The survey was carried out by the Dutch Association of In-House Counsel and law firm Houthoff, and most of those questioned were Dutch. The FT notes the Netherlands has become “a central battleground” in a new class of lawsuits globally amid growing concern about tackling climate change. The report notes. “If in-house counsel in a climate hotspot such as the Netherlands are not fully prepared for this, it seems unlikely that their counterparts in other countries are any more prepared.” In 2015, a Dutch court ordered the government to speed up its efforts to cut carbon emissions in a historic ruling that has inspired environmental groups in other countries to pursue similar action.
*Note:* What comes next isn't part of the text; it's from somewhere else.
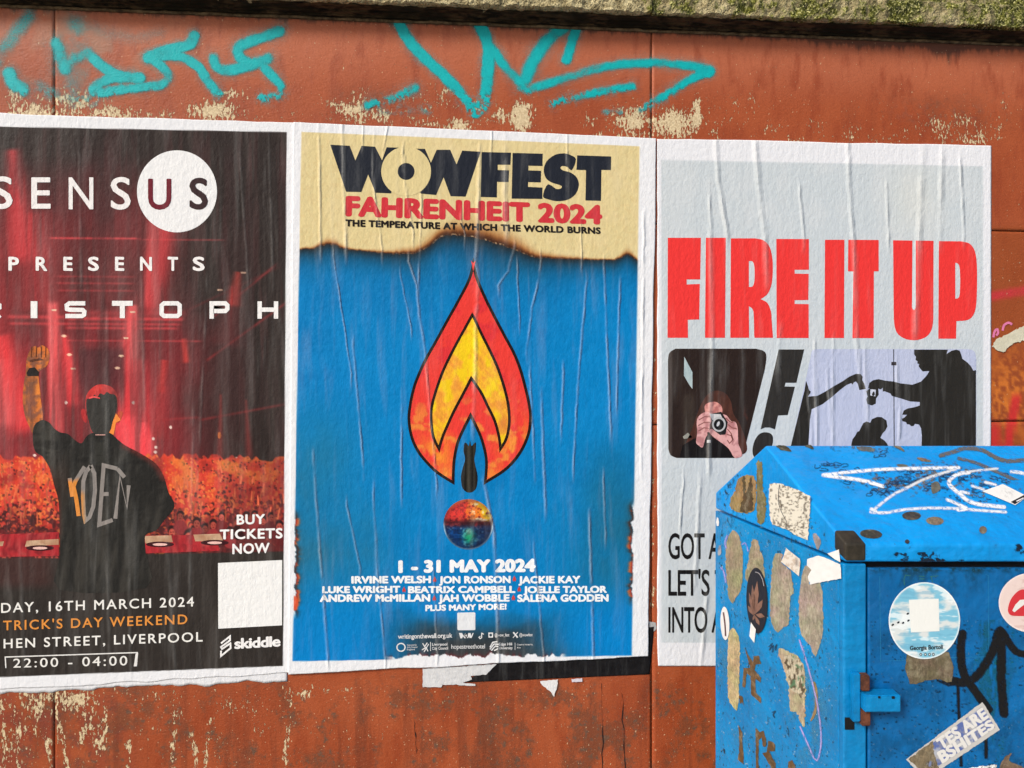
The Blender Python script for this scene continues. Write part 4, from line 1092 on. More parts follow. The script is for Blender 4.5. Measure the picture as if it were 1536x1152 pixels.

Talking to the FT, Mark Clarke, a partner at White & Case, explained “That’s a landmark decision and very significant because it has essentially opened up Europe as a forum for climate change litigation.” Some 1,300 climate cases have been filed worldwide since 1986, mostly in the US, according to the Sabin Center for Climate Change Law at Columbia University in New York and other groups that track such litigation.
No pioneers
According to the Dutch survey only 7 percent agreed their role in preparing organisations for the impact of climate change was to be a proactive ‘pioneer,’ while nearly 66 per cent of the lawyers questioned said their role was predominantly advisory. However, James Thornton, founder of ClientEarth, an environmental law firm that has scored a string of victories across Europe since its launch in 2007, told the FT “The role of the general counsel really is key because they can either be a barrier to change the company needs to make, or they can be enablers of the change that the company should want to make.” In 1997, there were only 72 climate laws and policies around the world, according to the Grantham research institute. Today there are at least 1,500 and more than 100 have been introduced since 2016, when the Paris Agreement came into effect; a list surely likely to grow.